Classical model-construction perspective. In this approach,
one thinks of the nonstandard universe as the result of an
explicit construction, such as an ultrapower construction. In the
most basic instance, one has the standard real field structure
$\newcommand\R{\mathbb{R}}\newcommand\Z{\mathbb{Z}}\langle\R,+,\cdot,0,1,\Z\rangle$,
and you perform the ultrapower construction with respect to an
fixed ultrafilter on the natural numbers (or on some other set, if
this was desirable). In time, one is led to want more structure in
the pre-ultrapower model, so as to be able to express more ideas,
which will each have nonstandard counterparts. And so very soon
one will have constants for every real, a predicate for the
integers $\Z$, or indeed for every subset of $\mathbb{R}$ and a
function symbol for every function on the reals, and so on. Before
long, one wants nonstandard analogues of the power set $P(\R)$ and
higher iterates. In the end, what one realizes is that one might
as well take the ultrapower of the entire set-theoretic universe
$V\to V^{\omega}/U$, which amounts to doing nonstandard analysis
with second-order logic, third-order, $\alpha$-order for every
ordinal $\alpha$. One then has the copy of the standard universe
$V$ inside the nonstandard realm $V^*$, which one analyzes and
understands by means of the ultrapower construction itself.
Some applications of nonstandard analysis have required one to
take not just a single ultrapower, but an iterated ultrapower
construction along a linear order. Such an ultrapower construction
gives rise to many levels of nonstandardness, and this is
sometimes useful. Ultimately, as one adds additional construction methods, this amounts as Terry Tao mentioned to just adopting all of model theory as one toolkit. One will want to employ advanced saturation properties or embeddings or the standard system and so on. There is a very well-developed theory of models of arithmetic that uses quite advanced methods.
To give a sample consequence of saturation: every infinite graph, no matter how large, arises as an induced subgraph of a nonstandard-finite graph in any sufficiently saturated model of nonstandard analysis. This often allows you to undertake finitary constructions with infinite graphs, modulo the move to a nonstandard context.

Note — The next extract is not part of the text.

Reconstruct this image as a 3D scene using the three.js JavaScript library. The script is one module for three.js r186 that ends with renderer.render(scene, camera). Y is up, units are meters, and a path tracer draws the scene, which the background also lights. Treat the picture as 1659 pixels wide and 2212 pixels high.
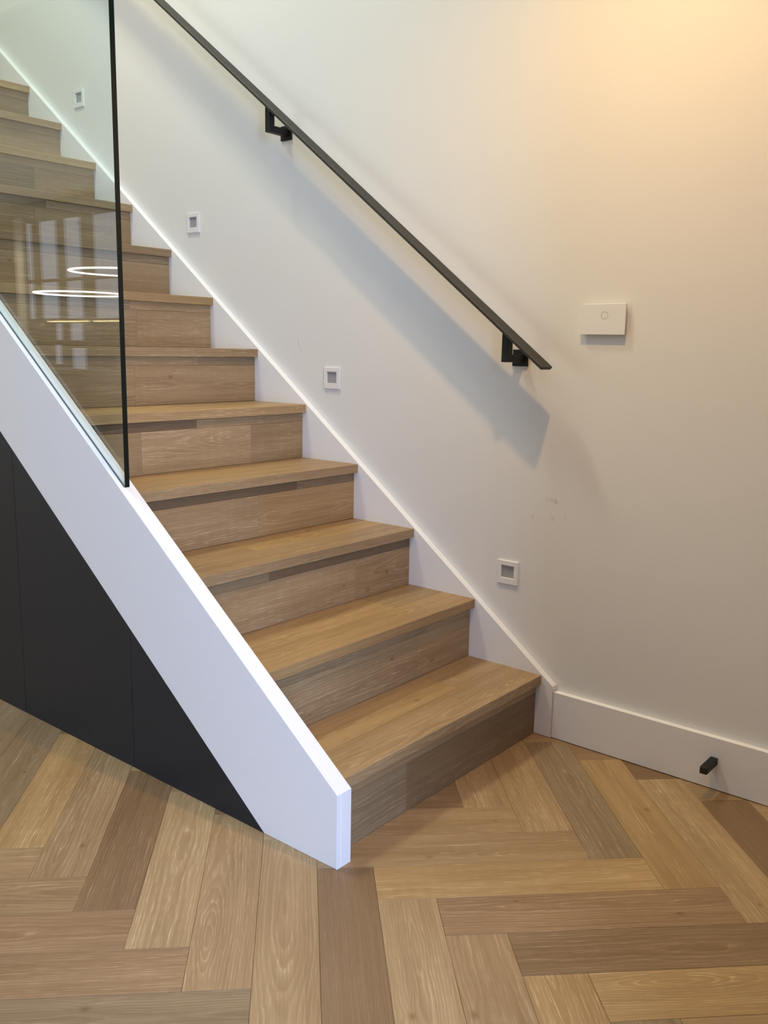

Standard Axiomatic approach. Most applications of nonstandard
analysis, however, do not rely on the details of the ultrapower or
iterated ultrapower constructions, and so it is often thought
worthwhile to isolate the general principles that make the
nonstandard arguments succeed. Thus, one writes down the axioms of
the situation. In the basic case, one has the standard structure
$\R$ and so on, perhaps with constants for every real (and for all
subsets and functions in the higher-order cases), with a map to
the nonstandard structure $\R^*$, so that every real number $a$ has
its nonstandard version $a^*$ and every function $f$ on the reals
has its nonstandard version $f^*$. Typically, the main axioms
would include the transfer principle, which asserts that any
property expressible in the language of the original structure
holds in the standard universe just in case it holds of the
nonstandard analogues of those objects in the nonstandard realm.
The transfer principle amounts precisely to the elementarity of
the map $a\mapsto a^*$ from standard objects to their nonstandard
analogues. One often also wants a saturation principle,
expressing that any sufficiently realizable type is actually
realized in the nonstandard model, and this just axiomatizes the
saturation properties of the ultrapower. Sometimes one wants more saturation than one would get from an ultrapower on the natural numbers, but one can still achieve this by larger ultrapowers or other model-theoretic methods.
Essentially the same axiomatic approach works with the high-order
approach, where one has nonstandard version of every set-theoretic
object, and a map $V\to V^*$, with nonstandard structures of any
order.
And similarly, one can axiomatize the features one wants to use in
the iterated ultrapower case, with various levels of standardness.
As with most mathematical situations where one has a construction
approach and an axiomatic approach, it is usually thought to be
better to argue from the axioms, when possible, than to use
details of the construction. And most applications of nonstandard
analysis that I have seen can be undertaken using only the usual
nonstandard axioms.
Nonstandard Axiomatic approach. This is a more radical
perspective, which makes a foundational change in how one thinks
about one's mathematical ontology. Namely, rather than thinking of
the standard structures as having analogues inside a nonstandard
world, one essentially thinks of the nonstandard world as the real
world, with "standardness" structures picking out parts of it. So
one has the real numbers including both infinite and infinitesimal
reals, and one can say when two finite real numbers have the same
standard part and so on. With this perspective, we think of the
real real numbers as what on the other perspective would be the
nonstandard reals, and then we have a predicate on that, which
amounts to the range of the star map in the other approach. So
some real numbers are standard, and some functions are standard
and so on.
One sometimes sees this kind of perspective used in arguments of
finite combinatorics, where one casually considers the case of an
infinite integer or an infinitesimal rational. (I have a colleague
who sometimes talks this way.) That kind of talk may seem alien
for someone not used to the perspective, but for those that adopt
the perspective it is very useful. In a sense, one goes whole-hog
into the nonstandard realm.
More extreme versions of this idea adopt many levels of
standardness and nonstandardness, extended to all orders. Karel Hrbáček has a very well-developed theory like this for nonstandard
set theory, with an infinitely deep hierarchy of levels of
standardness. He spoke on this last year at the CUNY
set theory seminar, and I refer you to his articles on this topic.
In Karel's system, one doesn't start with a standard universe and
go up to the nonstandard universe, but rather, one starts with the
full universe (which is fundamentally nonstandard) and goes down
to deeper and deeper levels of standardness. Every model of ZFC,
he proved, is the standard universe inside another model of the
nonstandard set theories he considers.
Ultimately, my view is that the choice between the perspectives I
mentioned is a matter of taste, and that in principle any
achievement of nonstandard analysis that can be undertaken with
one of the perspectives has natural analogues that can be
expressed with the other perspectives.